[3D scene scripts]
+++
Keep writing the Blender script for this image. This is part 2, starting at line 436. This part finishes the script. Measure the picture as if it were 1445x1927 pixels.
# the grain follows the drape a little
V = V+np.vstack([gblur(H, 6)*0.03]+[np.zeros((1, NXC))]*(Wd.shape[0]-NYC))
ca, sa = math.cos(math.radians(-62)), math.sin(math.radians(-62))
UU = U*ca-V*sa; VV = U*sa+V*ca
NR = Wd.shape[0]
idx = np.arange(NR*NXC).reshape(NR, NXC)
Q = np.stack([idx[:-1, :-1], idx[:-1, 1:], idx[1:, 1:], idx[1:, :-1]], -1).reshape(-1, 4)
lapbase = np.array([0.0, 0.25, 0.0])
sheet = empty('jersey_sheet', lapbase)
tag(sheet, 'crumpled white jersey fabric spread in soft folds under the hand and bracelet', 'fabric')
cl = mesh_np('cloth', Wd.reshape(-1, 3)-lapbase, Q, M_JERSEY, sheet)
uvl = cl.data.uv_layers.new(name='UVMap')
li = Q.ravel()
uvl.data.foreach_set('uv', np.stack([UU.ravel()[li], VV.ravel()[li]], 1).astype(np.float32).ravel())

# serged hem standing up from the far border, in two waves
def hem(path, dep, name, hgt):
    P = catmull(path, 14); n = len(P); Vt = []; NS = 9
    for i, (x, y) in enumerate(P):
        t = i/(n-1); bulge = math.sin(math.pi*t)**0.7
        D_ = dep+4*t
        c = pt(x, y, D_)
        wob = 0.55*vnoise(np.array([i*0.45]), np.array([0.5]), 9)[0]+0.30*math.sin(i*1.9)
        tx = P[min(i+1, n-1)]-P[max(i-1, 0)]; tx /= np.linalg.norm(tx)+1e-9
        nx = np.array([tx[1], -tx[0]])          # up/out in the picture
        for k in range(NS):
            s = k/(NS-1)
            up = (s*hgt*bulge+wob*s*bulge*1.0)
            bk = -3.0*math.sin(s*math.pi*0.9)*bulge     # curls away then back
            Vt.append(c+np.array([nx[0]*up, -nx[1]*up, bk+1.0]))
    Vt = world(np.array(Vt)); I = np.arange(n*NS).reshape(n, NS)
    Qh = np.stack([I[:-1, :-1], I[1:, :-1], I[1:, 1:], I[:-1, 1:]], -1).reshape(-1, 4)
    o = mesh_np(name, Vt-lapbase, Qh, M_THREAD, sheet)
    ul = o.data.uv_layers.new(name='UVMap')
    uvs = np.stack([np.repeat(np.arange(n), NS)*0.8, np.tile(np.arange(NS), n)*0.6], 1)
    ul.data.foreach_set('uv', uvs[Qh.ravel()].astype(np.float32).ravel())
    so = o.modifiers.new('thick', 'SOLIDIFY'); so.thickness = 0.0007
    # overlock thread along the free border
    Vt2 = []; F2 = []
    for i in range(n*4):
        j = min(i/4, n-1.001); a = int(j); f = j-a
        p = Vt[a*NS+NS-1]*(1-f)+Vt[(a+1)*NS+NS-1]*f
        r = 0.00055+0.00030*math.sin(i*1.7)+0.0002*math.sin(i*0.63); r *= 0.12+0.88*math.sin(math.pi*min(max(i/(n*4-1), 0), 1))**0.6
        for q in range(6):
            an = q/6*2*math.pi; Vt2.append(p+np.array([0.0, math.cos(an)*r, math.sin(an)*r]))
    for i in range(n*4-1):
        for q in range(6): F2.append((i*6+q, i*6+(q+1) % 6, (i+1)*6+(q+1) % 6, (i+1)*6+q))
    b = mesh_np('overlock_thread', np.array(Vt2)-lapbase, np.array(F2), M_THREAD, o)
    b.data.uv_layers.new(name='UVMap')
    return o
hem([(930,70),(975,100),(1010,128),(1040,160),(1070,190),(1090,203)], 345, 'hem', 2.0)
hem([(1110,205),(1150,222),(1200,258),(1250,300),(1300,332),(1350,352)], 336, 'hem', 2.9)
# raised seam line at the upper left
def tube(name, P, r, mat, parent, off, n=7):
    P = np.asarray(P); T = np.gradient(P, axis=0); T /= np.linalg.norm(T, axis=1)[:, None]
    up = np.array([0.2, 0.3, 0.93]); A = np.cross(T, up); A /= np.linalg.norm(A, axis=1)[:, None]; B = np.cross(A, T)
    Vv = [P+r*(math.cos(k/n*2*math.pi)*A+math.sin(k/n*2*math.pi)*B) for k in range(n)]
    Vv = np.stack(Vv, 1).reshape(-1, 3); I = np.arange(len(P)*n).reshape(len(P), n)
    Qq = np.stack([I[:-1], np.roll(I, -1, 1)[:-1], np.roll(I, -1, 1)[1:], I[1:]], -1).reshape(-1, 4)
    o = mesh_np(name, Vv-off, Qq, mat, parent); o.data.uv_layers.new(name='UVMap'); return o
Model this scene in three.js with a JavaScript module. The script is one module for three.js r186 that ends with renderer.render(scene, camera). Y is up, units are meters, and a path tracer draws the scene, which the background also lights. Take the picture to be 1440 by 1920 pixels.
+++
Repeat every line of the records above exactly.

→ **COMPLETED EXERCISE**
Keep writing the Blender script for this image. This is part 2, starting at line 436. This part finishes the script. Measure the picture as if it were 1445x1927 pixels.
# the grain follows the drape a little
V = V+np.vstack([gblur(H, 6)*0.03]+[np.zeros((1, NXC))]*(Wd.shape[0]-NYC))
ca, sa = math.cos(math.radians(-62)), math.sin(math.radians(-62))
UU = U*ca-V*sa; VV = U*sa+V*ca
NR = Wd.shape[0]
idx = np.arange(NR*NXC).reshape(NR, NXC)
Q = np.stack([idx[:-1, :-1], idx[:-1, 1:], idx[1:, 1:], idx[1:, :-1]], -1).reshape(-1, 4)
lapbase = np.array([0.0, 0.25, 0.0])
sheet = empty('jersey_sheet', lapbase)
tag(sheet, 'crumpled white jersey fabric spread in soft folds under the hand and bracelet', 'fabric')
cl = mesh_np('cloth', Wd.reshape(-1, 3)-lapbase, Q, M_JERSEY, sheet)
uvl = cl.data.uv_layers.new(name='UVMap')
li = Q.ravel()
uvl.data.foreach_set('uv', np.stack([UU.ravel()[li], VV.ravel()[li]], 1).astype(np.float32).ravel())

# serged hem standing up from the far border, in two waves
def hem(path, dep, name, hgt):
    P = catmull(path, 14); n = len(P); Vt = []; NS = 9
    for i, (x, y) in enumerate(P):
        t = i/(n-1); bulge = math.sin(math.pi*t)**0.7
        D_ = dep+4*t
        c = pt(x, y, D_)
        wob = 0.55*vnoise(np.array([i*0.45]), np.array([0.5]), 9)[0]+0.30*math.sin(i*1.9)
        tx = P[min(i+1, n-1)]-P[max(i-1, 0)]; tx /= np.linalg.norm(tx)+1e-9
        nx = np.array([tx[1], -tx[0]])          # up/out in the picture
        for k in range(NS):
            s = k/(NS-1)
            up = (s*hgt*bulge+wob*s*bulge*1.0)
            bk = -3.0*math.sin(s*math.pi*0.9)*bulge     # curls away then back
            Vt.append(c+np.array([nx[0]*up, -nx[1]*up, bk+1.0]))
    Vt = world(np.array(Vt)); I = np.arange(n*NS).reshape(n, NS)
    Qh = np.stack([I[:-1, :-1], I[1:, :-1], I[1:, 1:], I[:-1, 1:]], -1).reshape(-1, 4)
    o = mesh_np(name, Vt-lapbase, Qh, M_THREAD, sheet)
    ul = o.data.uv_layers.new(name='UVMap')
    uvs = np.stack([np.repeat(np.arange(n), NS)*0.8, np.tile(np.arange(NS), n)*0.6], 1)
    ul.data.foreach_set('uv', uvs[Qh.ravel()].astype(np.float32).ravel())
    so = o.modifiers.new('thick', 'SOLIDIFY'); so.thickness = 0.0007
    # overlock thread along the free border
    Vt2 = []; F2 = []
    for i in range(n*4):
        j = min(i/4, n-1.001); a = int(j); f = j-a
        p = Vt[a*NS+NS-1]*(1-f)+Vt[(a+1)*NS+NS-1]*f
        r = 0.00055+0.00030*math.sin(i*1.7)+0.0002*math.sin(i*0.63); r *= 0.12+0.88*math.sin(math.pi*min(max(i/(n*4-1), 0), 1))**0.6
        for q in range(6):
            an = q/6*2*math.pi; Vt2.append(p+np.array([0.0, math.cos(an)*r, math.sin(an)*r]))
    for i in range(n*4-1):
        for q in range(6): F2.append((i*6+q, i*6+(q+1) % 6, (i+1)*6+(q+1) % 6, (i+1)*6+q))
    b = mesh_np('overlock_thread', np.array(Vt2)-lapbase, np.array(F2), M_THREAD, o)
    b.data.uv_layers.new(name='UVMap')
    return o
hem([(930,70),(975,100),(1010,128),(1040,160),(1070,190),(1090,203)], 345, 'hem', 2.0)
hem([(1110,205),(1150,222),(1200,258),(1250,300),(1300,332),(1350,352)], 336, 'hem', 2.9)
# raised seam line at the upper left
def tube(name, P, r, mat, parent, off, n=7):
    P = np.asarray(P); T = np.gradient(P, axis=0); T /= np.linalg.norm(T, axis=1)[:, None]
    up = np.array([0.2, 0.3, 0.93]); A = np.cross(T, up); A /= np.linalg.norm(A, axis=1)[:, None]; B = np.cross(A, T)
    Vv = [P+r*(math.cos(k/n*2*math.pi)*A+math.sin(k/n*2*math.pi)*B) for k in range(n)]
    Vv = np.stack(Vv, 1).reshape(-1, 3); I = np.arange(len(P)*n).reshape(len(P), n)
    Qq = np.stack([I[:-1], np.roll(I, -1, 1)[:-1], np.roll(I, -1, 1)[1:], I[1:]], -1).reshape(-1, 4)
    o = mesh_np(name, Vv-off, Qq, mat, parent); o.data.uv_layers.new(name='UVMap'); return o
Model this scene in three.js with a JavaScript module. The script is one module for three.js r186 that ends with renderer.render(scene, camera). Y is up, units are meters, and a path tracer draws the scene, which the background also lights. Take the picture to be 1440 by 1920 pixels.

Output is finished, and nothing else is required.